En mi desesperación, y a escondidas de mi esposa, que en ningún caso quisiera volver a vivir en Lima, escribí un par de correos a los canales más influyentes de mi país, preguntando si tendrían interés en darme un programa político, comenzando en enero, para cubrir la campaña presidencial. No tuve respuesta. Tuve que interpretar el silencio: no queremos saber de ti, hace cinco años te enfrentaste públicamente al que ganó, apoyaste a quien perdió, ahora no queremos asociarnos de nuevo contigo, estás quemado, chamuscado, eres parte del pasado que es mejor olvidar. Pensé: ¿cuándo vas a aprender a ser neutral, a no tomar partido, a no defender a la candidata tal ni atacar al candidato cual? Me dije: nunca aprenderé, desde joven he sido un periodista de opinión, de esos tontos suicidas que dicen cuáles son sus cartas, por quién votan y sobre todo por quién no votan, y ya estoy viejo para cambiar, y en las próximas elecciones iré a votar y diré por quién voté, mala suerte si no vuelvo a la televisión de mi país.

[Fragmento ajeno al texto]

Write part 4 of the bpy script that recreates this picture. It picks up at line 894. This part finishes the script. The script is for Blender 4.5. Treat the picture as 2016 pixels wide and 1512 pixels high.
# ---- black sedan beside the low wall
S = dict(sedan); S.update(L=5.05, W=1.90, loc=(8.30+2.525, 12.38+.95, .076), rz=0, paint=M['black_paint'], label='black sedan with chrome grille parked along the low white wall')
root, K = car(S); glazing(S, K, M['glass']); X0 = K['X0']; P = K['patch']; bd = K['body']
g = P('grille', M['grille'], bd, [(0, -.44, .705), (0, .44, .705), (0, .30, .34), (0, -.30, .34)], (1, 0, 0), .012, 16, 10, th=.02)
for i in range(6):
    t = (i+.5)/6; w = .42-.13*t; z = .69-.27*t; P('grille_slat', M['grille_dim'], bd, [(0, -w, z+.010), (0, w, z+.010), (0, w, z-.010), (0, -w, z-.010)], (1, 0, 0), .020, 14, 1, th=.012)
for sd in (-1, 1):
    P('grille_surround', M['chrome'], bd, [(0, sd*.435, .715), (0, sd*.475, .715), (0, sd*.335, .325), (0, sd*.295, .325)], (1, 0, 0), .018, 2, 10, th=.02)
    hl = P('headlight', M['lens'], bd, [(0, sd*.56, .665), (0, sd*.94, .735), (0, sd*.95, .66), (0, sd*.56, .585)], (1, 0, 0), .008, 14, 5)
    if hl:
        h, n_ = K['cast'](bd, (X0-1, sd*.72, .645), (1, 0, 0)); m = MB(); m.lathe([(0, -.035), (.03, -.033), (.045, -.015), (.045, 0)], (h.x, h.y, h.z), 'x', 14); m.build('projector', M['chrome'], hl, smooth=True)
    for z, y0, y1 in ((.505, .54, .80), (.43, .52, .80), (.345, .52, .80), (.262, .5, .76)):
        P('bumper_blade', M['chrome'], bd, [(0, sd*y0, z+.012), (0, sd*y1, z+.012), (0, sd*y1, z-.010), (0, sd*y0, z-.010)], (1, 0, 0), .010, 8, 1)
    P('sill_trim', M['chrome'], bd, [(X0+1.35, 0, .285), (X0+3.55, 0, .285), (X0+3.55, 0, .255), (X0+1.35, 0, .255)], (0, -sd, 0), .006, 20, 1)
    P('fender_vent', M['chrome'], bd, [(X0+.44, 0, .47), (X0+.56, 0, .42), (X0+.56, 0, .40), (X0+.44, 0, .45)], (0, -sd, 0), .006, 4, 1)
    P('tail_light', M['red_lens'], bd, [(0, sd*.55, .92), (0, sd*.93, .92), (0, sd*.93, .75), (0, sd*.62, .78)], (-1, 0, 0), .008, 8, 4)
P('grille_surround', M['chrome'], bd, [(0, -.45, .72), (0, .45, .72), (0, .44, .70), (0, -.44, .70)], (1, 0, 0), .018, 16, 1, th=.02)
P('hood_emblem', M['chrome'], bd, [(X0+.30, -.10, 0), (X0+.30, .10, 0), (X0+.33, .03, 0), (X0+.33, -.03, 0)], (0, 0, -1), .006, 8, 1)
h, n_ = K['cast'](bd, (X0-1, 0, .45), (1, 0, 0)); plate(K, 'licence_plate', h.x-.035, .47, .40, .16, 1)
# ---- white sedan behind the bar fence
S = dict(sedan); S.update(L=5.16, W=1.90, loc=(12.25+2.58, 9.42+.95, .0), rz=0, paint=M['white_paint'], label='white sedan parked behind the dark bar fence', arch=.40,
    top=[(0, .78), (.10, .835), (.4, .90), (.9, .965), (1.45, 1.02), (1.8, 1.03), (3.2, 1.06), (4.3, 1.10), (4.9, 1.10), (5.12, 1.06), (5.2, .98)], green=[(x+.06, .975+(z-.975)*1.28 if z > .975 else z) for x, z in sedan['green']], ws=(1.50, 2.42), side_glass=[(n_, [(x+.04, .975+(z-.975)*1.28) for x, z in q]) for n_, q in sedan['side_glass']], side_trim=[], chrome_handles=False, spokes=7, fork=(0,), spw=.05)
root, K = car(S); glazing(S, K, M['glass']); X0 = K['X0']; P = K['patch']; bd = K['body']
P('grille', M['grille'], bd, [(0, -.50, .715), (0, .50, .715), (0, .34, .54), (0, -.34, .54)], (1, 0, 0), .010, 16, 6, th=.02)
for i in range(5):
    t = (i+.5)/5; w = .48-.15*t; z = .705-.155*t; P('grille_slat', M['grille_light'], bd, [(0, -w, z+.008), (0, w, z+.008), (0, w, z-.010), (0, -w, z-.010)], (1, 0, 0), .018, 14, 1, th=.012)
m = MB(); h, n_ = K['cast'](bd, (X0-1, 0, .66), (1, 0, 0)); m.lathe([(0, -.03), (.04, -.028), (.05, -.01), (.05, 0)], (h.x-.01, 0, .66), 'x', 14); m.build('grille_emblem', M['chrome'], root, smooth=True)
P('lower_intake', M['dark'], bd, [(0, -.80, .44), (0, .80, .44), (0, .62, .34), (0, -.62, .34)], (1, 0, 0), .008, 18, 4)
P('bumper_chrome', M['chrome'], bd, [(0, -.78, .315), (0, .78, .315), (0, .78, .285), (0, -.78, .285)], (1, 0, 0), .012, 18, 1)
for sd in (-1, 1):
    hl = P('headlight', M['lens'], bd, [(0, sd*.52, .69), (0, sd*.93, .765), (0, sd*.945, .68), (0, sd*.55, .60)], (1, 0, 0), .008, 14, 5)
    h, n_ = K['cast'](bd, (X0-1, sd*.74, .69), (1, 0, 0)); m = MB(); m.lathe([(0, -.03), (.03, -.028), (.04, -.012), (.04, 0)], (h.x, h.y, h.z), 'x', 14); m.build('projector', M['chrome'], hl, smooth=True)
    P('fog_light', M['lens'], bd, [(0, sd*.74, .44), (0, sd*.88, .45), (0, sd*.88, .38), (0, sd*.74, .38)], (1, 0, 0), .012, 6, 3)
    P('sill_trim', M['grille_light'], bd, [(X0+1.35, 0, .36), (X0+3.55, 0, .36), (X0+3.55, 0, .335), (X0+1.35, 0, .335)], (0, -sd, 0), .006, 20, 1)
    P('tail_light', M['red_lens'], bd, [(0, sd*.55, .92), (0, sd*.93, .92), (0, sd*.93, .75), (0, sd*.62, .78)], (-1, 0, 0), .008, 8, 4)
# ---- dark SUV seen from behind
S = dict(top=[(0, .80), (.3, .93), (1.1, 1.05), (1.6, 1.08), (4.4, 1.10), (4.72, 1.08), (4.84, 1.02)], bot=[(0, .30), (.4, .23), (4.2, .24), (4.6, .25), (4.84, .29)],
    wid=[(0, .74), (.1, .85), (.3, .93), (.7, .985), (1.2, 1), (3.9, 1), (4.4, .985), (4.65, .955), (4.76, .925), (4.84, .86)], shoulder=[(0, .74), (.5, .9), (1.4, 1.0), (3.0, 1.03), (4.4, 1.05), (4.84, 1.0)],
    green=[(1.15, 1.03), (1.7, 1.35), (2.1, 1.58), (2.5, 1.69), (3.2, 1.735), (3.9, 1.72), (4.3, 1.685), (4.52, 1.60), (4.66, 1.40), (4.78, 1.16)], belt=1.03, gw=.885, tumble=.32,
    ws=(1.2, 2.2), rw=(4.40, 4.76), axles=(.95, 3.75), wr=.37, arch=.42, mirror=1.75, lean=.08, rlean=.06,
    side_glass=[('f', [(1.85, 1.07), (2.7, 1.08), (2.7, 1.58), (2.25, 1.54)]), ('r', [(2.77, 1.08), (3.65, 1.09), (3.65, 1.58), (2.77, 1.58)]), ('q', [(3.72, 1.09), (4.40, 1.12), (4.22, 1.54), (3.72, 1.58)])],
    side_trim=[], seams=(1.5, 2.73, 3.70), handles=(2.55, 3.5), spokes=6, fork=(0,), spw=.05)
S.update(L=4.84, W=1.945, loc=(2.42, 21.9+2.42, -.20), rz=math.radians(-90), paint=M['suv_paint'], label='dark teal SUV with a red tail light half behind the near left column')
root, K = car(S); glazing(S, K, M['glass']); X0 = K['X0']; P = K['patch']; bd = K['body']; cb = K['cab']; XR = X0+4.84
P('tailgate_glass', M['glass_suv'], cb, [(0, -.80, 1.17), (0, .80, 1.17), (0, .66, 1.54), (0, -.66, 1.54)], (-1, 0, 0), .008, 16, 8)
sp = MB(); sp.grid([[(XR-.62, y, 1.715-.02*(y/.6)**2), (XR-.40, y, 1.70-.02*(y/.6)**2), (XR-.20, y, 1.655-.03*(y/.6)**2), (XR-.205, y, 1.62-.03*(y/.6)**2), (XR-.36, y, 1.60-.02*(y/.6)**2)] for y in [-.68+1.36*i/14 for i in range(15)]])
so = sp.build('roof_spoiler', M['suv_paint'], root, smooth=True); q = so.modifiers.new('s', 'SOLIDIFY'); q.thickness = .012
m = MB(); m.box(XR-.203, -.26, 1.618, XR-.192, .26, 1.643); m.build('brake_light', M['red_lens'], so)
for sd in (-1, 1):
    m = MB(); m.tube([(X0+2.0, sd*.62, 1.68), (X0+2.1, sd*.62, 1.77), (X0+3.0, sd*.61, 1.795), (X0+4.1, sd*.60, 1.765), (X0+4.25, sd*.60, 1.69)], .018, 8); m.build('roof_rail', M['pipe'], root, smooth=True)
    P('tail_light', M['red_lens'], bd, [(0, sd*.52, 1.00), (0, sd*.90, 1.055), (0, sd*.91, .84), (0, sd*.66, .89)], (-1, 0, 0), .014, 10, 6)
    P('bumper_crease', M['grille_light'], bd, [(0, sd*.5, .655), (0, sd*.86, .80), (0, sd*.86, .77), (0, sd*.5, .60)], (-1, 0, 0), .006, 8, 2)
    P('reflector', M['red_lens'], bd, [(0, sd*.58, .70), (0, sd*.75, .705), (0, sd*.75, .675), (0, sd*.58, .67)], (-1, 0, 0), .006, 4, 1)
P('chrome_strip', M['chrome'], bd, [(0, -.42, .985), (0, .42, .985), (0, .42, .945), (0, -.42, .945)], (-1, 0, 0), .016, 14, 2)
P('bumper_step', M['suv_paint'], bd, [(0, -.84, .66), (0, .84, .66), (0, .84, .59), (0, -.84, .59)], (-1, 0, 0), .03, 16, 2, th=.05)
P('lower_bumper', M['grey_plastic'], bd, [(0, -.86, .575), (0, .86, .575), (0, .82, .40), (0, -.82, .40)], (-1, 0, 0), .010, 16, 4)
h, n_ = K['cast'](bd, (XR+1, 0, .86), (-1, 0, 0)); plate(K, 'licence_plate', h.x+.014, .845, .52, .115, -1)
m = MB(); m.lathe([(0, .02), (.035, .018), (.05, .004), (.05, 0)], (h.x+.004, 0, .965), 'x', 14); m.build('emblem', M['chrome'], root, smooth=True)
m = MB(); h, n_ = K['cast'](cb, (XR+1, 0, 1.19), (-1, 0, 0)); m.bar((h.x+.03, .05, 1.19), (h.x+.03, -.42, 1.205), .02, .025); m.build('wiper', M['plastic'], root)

La penúltima contrariedad la provoqué yo mismo, porque, inquieto por la crisis en el canal donde trabajo y el silencio de los canales de mi país, abrumado por mi situación financiera y las cuentas abultadas por pagar, escribí un correo a un político peruano, preguntándole si su partido vería con simpatía la posibilidad de que yo fuese el candidato presidencial, y no le conté nada a mi esposa, que me tiene prohibido hablar de mis ambiciones políticas, pues las atribuye a mi locura o bipolaridad, pero mi amigo, un parlamentario prestigioso, no me contestó, y, de nuevo, me vi en la pesarosa tesitura de saber interpretar el silencio.

Angustiado, le escribí a mi madre, contándole que me habían esquilmado cuarenta y dos mil en prediales, y había matado a un mapache, y no me pagarían diciembre, y ningún canal peruano quería ficharme, y a fines de diciembre tenía que mandarles cien mil más a mis hijas, y le rogué que me diese un adelanto a cuenta de mi herencia. Mi madre, una santa, un amor, me dijo que ella lo haría encantada, pero tenía que someter mi petición a una votación familiar de todos sus hijos, mis nueve hermanos, y unos días después me llamó y con voz angelical me dijo que mi solicitud había sido rechazada por siete votos contra tres en el consejo familiar (a favor de darme dinero votaron ella, mi hermana y mi hermano más ricachón).

El domingo cumplió años mi esposa. Para comprarle un reloj precioso, el que ella merecía, he tenido que rematar el Rolex de oro rosado que me regaló mi madre cuando cumplí cincuenta años. Si el canal no me renueva el contrato en enero, me veré obligado a vender todos los relojes que tengo en la caja fuerte.